President Jackson hated the Tarriff of Abominations as much as the public did, John Calhoun hated it even more. In 1832, Congress finally passed a new law reducing tariff rates, but Calhoun was not satisfied. Instead he resigned the Vice Presidency and accepted a seat in the Senate.
Jackson turned his attention to the Second Bank of the United States. The future of the bank had been the most important issue during his 1832 campaign against Clay. Jackson had always hated banks, and the Second Bank in particular. The Second Bank was based in Philadelphia with branches all over the country.

Jackson ordered Treasury Secretary Louis McLane to withdraw all the Federal deposits from the Second Bank and place them instead, in state banks. When McLane refused, Jackson dismissed him and appointed William Duane, who also refused and was fired.

After a frustrating search, Jackson finally found someone who would follow his orders, Attorney General Roger B. Taney. In September 1833, Taney ordered the withdrawal of the deposits. In response to Jackson's move, Nicholas Biddle, called in his bank's outstanding loans. Biddle wanted to pressure Jackson to change his mind. By calling in the Second Bank's loans, Biddle limited the availability of credit and brought the country to the brink of financial panic.

In the end Biddle relented, and the near panic turned into a land boom. The state banks began lending money from the new federal deposits at bargain rates and this in turn led to a new round of land speculation in the west.

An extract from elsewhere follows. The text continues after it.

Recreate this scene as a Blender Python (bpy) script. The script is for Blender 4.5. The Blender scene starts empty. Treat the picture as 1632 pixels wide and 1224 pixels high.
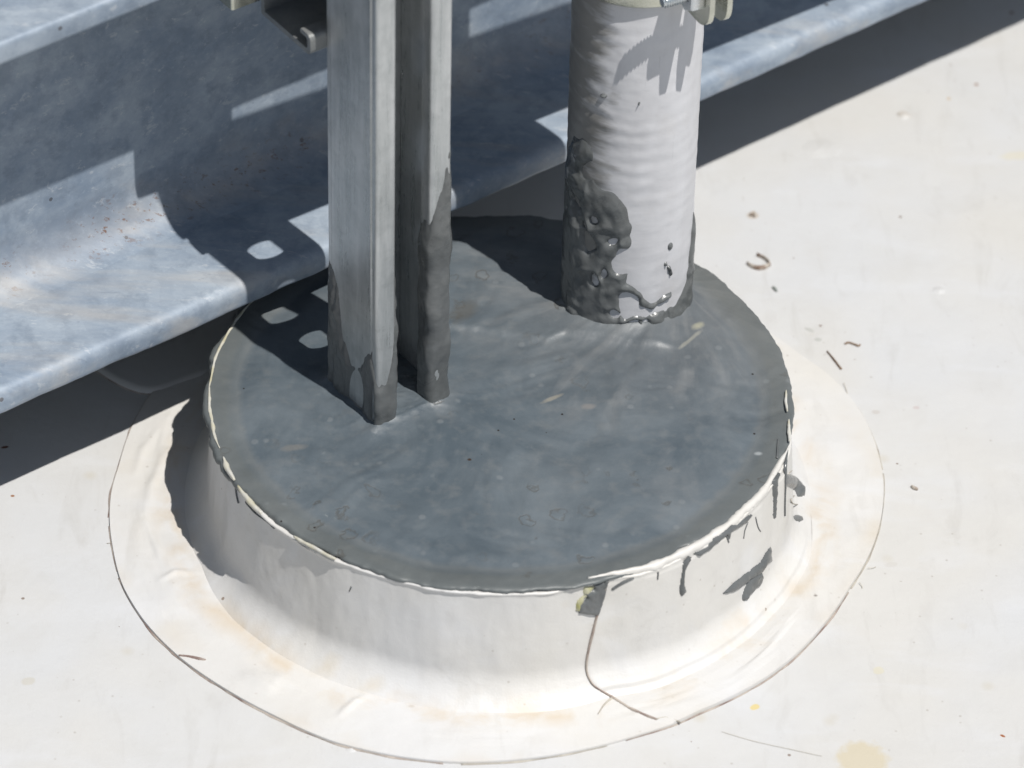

One of Jackson's last actions before leaving office was to issue the Specie Circular in July 1836. The Specie Circular declared that buyers could no longer use paper money to purchase federal land. Instead, they would have to use gold or silver. He was worried that all the new credit offered by the state banks was making the economy unstable.
Jackson's drastic policy reversal, from easy credit to no credit, sent land prices plunging, which in turn led to Bankruptcies. By the time Jackson left office, businesses all over the country were closing their doors, and with the government still refusing paper money, the panic spread.